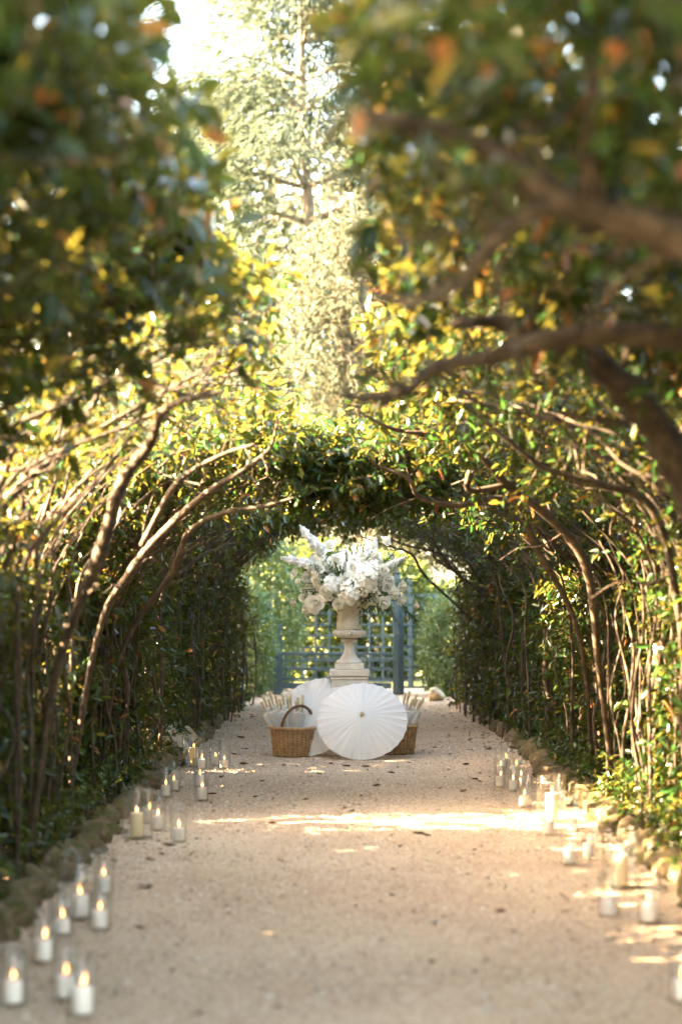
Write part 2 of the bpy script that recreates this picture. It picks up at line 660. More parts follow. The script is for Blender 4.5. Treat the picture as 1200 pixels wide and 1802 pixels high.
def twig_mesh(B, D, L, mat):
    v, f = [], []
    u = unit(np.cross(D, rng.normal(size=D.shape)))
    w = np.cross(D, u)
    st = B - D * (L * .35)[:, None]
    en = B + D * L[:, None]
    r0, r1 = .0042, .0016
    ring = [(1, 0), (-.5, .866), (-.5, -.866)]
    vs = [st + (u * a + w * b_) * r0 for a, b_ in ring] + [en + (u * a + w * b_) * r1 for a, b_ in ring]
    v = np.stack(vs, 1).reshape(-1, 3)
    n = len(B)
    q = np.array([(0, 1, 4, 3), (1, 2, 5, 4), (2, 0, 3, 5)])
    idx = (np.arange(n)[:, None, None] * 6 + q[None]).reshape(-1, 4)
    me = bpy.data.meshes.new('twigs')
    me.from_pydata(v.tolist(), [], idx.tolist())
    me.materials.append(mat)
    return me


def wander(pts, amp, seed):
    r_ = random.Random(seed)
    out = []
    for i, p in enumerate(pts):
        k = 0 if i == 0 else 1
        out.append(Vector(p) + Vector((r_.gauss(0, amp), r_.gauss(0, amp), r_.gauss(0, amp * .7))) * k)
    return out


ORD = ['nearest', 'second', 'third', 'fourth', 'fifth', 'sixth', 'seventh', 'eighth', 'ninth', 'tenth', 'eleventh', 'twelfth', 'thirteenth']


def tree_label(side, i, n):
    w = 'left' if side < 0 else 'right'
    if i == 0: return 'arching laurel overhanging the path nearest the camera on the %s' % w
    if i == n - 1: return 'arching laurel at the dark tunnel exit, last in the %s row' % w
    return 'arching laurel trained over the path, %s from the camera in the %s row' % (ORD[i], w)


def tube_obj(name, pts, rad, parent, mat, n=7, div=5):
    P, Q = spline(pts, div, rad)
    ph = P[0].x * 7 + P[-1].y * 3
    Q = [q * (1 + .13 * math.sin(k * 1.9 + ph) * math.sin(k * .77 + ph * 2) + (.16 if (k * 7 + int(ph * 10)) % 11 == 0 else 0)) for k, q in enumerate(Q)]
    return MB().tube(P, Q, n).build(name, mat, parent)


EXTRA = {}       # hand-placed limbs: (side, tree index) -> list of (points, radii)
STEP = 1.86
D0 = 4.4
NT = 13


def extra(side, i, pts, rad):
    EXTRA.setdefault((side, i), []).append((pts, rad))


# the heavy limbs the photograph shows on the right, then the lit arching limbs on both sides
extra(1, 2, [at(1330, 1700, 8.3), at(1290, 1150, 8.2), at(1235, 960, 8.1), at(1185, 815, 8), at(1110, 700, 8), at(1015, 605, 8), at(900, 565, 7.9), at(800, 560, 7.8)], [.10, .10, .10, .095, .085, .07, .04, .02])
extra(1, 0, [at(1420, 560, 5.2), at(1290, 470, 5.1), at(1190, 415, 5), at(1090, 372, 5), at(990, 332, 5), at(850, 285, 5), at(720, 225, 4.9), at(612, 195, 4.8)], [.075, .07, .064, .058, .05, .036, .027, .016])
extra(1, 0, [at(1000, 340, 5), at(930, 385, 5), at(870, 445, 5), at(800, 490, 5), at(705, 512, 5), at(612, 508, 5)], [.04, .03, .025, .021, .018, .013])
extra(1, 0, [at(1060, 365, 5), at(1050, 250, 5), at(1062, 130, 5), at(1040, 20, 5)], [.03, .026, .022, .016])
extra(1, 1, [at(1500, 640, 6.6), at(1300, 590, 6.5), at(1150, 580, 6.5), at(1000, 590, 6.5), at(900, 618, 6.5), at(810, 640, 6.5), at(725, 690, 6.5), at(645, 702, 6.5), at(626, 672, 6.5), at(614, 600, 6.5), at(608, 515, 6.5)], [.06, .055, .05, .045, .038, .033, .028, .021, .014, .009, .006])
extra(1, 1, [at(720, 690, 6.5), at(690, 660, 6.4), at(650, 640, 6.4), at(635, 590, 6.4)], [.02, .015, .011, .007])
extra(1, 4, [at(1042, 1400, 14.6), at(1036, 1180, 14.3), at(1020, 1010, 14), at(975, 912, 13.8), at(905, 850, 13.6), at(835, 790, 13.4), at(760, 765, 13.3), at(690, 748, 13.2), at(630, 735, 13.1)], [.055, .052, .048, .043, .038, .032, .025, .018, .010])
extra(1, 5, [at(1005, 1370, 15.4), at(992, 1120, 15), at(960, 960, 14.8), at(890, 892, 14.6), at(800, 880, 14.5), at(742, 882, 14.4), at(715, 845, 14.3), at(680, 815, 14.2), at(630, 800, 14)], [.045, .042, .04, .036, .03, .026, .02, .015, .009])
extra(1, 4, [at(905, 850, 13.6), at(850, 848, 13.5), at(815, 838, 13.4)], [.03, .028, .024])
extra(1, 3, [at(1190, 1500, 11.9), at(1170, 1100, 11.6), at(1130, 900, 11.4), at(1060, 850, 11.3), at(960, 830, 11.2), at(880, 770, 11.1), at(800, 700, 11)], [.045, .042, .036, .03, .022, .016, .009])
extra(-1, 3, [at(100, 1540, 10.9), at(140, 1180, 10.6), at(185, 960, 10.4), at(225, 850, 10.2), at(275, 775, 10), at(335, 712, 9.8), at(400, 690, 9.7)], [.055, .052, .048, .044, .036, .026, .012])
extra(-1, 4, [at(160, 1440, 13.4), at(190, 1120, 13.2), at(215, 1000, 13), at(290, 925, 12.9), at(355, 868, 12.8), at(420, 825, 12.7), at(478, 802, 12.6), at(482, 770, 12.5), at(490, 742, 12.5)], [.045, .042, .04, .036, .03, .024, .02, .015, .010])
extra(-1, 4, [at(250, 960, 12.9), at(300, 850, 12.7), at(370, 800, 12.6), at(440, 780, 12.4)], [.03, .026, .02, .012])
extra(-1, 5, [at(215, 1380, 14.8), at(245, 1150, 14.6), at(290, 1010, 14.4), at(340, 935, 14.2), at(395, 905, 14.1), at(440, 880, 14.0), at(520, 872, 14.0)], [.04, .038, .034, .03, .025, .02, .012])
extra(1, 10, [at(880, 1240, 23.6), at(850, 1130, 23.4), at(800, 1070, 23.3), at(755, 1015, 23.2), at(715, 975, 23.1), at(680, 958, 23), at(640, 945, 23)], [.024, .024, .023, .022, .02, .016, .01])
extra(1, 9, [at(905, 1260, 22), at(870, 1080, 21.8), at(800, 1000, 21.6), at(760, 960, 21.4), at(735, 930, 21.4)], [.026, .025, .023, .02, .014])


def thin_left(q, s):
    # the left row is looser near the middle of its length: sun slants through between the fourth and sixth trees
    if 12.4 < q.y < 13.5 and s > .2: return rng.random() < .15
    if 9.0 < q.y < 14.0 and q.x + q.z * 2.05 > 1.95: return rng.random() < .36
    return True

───

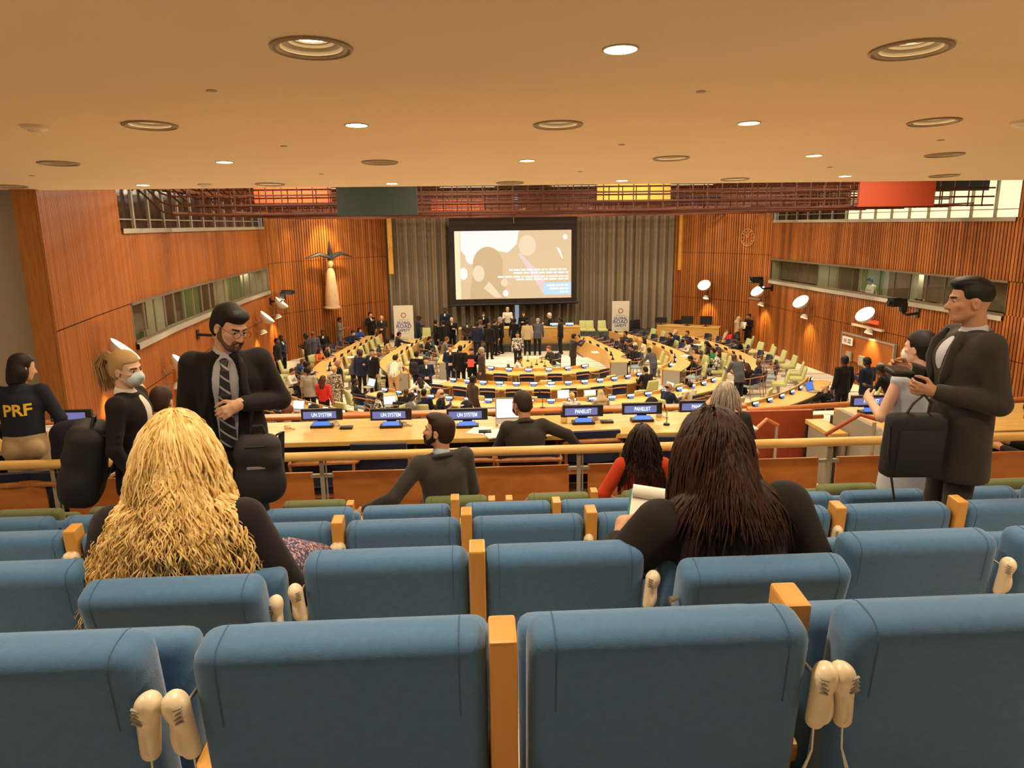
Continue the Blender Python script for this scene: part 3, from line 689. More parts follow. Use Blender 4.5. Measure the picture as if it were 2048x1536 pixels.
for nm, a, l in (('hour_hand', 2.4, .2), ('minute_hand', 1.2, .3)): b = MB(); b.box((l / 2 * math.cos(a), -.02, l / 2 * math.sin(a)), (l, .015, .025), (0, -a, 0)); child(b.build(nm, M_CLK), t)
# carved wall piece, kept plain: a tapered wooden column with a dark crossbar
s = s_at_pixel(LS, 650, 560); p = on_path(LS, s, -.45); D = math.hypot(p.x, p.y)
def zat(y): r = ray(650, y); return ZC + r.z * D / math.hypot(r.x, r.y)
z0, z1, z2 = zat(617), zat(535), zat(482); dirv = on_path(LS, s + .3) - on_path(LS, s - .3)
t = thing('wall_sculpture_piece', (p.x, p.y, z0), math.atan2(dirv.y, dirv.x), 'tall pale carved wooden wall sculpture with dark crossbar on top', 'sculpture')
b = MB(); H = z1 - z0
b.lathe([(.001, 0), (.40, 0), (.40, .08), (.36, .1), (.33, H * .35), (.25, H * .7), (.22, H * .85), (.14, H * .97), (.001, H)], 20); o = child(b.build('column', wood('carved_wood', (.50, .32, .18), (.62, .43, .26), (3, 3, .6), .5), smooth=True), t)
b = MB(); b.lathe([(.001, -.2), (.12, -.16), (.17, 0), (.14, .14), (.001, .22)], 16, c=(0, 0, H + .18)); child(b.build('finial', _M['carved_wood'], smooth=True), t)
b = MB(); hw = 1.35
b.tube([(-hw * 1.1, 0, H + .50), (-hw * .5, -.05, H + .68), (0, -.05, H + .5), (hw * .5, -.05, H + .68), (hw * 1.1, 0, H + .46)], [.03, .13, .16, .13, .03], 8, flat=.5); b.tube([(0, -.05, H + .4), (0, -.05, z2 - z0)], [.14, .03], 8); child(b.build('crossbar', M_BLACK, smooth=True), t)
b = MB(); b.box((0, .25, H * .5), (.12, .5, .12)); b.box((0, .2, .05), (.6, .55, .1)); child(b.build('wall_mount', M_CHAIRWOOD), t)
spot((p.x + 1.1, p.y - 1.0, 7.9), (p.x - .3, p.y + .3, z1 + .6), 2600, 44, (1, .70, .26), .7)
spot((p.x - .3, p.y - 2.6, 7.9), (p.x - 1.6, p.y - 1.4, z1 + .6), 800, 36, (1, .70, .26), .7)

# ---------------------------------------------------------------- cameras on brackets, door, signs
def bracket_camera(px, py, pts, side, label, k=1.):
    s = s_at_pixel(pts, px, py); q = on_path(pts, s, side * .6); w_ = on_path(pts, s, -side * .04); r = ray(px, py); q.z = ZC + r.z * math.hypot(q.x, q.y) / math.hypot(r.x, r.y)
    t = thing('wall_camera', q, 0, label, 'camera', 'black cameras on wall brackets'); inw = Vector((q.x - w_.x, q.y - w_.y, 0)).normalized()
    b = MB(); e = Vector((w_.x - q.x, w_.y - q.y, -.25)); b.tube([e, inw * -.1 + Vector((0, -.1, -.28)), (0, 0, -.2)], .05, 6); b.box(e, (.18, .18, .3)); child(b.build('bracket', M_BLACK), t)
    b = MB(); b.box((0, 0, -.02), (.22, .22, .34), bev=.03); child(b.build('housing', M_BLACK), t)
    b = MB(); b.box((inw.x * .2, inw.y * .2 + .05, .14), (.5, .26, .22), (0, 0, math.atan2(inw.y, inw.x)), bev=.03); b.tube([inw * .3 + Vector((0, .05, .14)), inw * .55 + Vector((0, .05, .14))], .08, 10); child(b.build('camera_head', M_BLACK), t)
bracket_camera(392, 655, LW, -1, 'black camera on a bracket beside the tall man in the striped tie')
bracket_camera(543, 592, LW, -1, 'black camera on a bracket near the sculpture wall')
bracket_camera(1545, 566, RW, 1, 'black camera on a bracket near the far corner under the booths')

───

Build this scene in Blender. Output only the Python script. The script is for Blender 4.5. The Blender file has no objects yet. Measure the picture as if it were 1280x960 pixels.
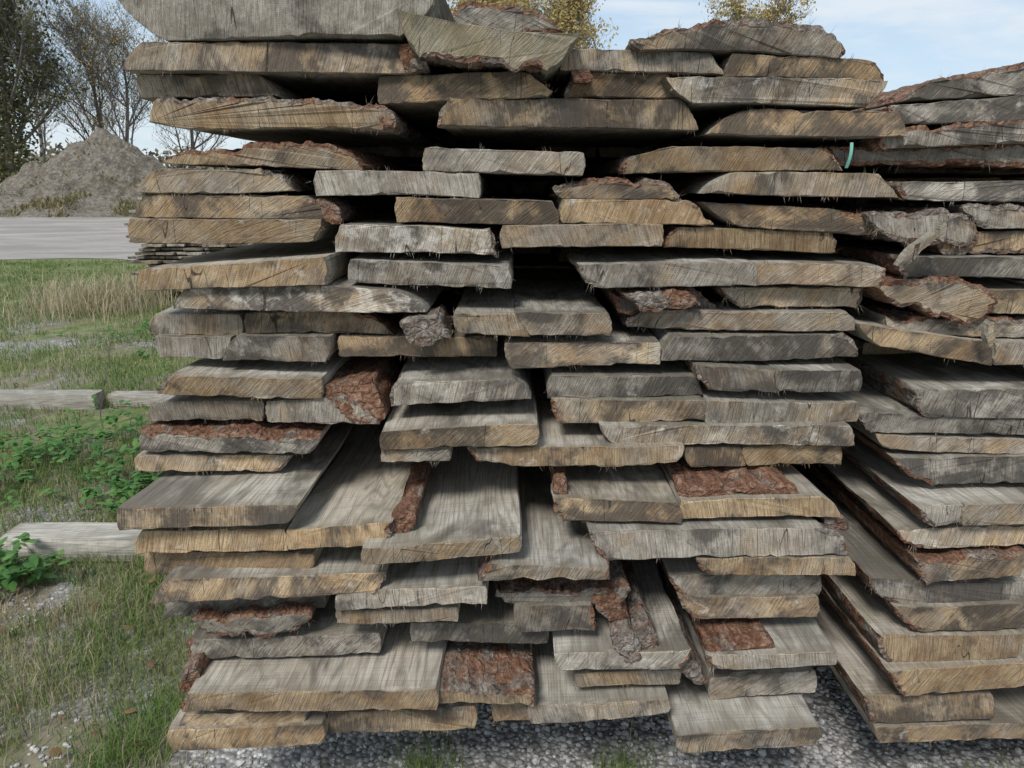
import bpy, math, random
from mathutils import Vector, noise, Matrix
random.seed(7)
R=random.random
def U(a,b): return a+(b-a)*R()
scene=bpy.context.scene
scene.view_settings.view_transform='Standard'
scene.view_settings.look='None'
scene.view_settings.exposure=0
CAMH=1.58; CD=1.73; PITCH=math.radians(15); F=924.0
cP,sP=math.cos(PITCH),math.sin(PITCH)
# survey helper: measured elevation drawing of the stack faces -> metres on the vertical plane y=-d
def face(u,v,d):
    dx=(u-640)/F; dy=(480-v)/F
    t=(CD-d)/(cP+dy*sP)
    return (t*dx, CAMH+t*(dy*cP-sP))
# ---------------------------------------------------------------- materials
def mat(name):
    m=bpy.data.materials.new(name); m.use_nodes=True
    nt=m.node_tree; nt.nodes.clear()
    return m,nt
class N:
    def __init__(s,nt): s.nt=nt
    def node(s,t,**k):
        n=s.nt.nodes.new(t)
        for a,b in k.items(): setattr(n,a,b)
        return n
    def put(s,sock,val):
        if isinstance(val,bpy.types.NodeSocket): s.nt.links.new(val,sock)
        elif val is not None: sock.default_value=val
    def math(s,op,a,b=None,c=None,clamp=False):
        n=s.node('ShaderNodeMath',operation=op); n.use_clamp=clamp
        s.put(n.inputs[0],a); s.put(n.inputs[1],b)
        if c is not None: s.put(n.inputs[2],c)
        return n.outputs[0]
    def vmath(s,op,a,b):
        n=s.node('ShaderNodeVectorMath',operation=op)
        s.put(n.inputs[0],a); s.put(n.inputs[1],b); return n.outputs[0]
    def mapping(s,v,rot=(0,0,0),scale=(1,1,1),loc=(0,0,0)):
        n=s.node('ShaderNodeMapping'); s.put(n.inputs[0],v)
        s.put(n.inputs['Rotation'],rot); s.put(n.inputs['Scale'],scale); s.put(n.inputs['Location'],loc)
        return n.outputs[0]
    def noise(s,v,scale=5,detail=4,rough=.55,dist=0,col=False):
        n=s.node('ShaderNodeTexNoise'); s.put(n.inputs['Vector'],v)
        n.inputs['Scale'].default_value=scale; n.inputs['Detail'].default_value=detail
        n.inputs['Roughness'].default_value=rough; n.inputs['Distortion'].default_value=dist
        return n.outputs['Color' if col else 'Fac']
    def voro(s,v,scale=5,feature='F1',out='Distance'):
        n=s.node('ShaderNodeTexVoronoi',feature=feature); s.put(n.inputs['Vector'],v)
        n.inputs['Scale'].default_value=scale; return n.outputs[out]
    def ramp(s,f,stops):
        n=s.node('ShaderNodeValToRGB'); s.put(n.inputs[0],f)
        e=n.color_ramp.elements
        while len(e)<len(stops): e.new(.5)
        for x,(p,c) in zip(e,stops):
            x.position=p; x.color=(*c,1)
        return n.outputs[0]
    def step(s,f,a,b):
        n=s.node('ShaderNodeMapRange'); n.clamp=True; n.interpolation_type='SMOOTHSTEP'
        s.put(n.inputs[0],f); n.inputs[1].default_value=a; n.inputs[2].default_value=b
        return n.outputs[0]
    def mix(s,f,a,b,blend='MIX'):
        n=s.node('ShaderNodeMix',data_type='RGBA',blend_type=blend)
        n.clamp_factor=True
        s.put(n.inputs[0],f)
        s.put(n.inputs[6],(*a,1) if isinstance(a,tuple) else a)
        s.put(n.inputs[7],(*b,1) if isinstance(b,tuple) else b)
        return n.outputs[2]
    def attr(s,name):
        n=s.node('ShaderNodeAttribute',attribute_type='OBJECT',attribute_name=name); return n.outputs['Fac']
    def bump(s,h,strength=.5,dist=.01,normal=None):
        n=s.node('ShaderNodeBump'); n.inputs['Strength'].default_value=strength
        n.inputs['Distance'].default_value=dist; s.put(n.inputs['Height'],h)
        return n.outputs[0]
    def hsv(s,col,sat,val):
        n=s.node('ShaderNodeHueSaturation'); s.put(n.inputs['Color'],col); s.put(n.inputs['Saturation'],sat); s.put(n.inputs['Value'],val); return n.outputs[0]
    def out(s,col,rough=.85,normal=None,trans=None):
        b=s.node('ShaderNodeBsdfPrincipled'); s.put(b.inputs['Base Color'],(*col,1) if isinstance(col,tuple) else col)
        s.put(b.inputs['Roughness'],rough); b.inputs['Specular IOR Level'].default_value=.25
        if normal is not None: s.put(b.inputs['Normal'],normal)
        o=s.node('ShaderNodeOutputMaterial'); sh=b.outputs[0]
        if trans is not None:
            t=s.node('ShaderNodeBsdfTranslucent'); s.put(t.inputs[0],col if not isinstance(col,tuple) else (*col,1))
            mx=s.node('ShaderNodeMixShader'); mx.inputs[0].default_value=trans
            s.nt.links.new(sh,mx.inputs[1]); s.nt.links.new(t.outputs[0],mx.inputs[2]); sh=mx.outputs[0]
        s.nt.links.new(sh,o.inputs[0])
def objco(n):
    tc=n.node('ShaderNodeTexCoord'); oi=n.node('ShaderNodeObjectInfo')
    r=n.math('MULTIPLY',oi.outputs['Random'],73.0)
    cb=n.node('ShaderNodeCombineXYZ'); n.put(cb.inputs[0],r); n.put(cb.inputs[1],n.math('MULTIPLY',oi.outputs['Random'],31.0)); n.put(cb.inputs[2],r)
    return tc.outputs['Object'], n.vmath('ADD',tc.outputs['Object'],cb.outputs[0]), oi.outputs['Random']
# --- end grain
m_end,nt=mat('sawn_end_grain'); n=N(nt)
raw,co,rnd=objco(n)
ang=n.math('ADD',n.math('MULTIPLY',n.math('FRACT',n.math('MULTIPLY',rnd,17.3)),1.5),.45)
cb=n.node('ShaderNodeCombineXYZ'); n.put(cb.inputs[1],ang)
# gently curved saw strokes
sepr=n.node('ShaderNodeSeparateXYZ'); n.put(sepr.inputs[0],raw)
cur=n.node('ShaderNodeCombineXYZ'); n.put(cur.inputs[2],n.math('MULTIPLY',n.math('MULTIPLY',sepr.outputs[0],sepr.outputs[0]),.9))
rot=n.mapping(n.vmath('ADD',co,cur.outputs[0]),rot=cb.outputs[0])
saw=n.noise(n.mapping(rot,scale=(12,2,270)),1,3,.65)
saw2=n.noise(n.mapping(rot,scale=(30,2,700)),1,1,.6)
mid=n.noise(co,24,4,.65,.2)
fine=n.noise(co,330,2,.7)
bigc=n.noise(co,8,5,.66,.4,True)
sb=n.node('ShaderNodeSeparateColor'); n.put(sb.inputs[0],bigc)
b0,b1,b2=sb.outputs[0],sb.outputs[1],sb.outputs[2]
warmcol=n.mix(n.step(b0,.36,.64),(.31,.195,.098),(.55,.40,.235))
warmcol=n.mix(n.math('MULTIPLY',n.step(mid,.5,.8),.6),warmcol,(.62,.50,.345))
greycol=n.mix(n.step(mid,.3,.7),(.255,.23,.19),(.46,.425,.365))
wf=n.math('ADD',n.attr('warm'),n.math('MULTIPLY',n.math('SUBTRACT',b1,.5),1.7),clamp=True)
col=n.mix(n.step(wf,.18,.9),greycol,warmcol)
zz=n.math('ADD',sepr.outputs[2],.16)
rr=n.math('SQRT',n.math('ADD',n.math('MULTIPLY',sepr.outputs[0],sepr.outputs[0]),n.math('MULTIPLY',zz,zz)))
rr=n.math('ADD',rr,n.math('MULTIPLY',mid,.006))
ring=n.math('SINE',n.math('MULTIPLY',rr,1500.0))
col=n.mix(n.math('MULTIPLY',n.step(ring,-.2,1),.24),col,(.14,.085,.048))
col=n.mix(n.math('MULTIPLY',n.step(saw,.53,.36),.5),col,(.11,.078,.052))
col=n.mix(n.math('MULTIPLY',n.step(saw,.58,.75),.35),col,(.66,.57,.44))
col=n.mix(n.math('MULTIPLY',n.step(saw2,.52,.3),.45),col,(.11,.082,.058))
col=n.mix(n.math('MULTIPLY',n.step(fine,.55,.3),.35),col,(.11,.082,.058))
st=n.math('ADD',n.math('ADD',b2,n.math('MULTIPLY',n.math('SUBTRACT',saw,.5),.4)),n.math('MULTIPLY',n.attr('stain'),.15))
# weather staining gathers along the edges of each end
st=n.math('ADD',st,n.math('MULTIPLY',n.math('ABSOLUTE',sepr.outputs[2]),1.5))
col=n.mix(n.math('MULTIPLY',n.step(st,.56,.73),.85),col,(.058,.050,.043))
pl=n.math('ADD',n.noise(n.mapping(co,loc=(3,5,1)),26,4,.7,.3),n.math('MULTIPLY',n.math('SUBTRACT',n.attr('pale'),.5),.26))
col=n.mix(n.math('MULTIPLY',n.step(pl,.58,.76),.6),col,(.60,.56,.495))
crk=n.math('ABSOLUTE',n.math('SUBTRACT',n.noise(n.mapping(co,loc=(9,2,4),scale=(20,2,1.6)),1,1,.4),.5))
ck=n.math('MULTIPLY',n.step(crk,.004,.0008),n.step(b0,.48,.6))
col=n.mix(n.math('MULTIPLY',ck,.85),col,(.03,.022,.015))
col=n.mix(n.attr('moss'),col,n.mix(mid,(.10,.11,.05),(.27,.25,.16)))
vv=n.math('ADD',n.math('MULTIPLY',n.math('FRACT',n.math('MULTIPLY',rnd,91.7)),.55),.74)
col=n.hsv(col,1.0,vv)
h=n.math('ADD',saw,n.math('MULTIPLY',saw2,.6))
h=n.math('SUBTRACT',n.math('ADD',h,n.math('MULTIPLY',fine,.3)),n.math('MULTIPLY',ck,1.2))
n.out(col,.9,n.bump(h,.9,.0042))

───

- _TASK INSTRUCTIONS_: Return every line above in which the string "Python" occurs.

- _IN RESPONSE_:
Continue the Blender Python script for this scene: part 3, from line 689. More parts follow. Use Blender 4.5. Measure the picture as if it were 2048x1536 pixels.
Build this scene in Blender. Output only the Python script. The script is for Blender 4.5. The Blender file has no objects yet. Measure the picture as if it were 1280x960 pixels.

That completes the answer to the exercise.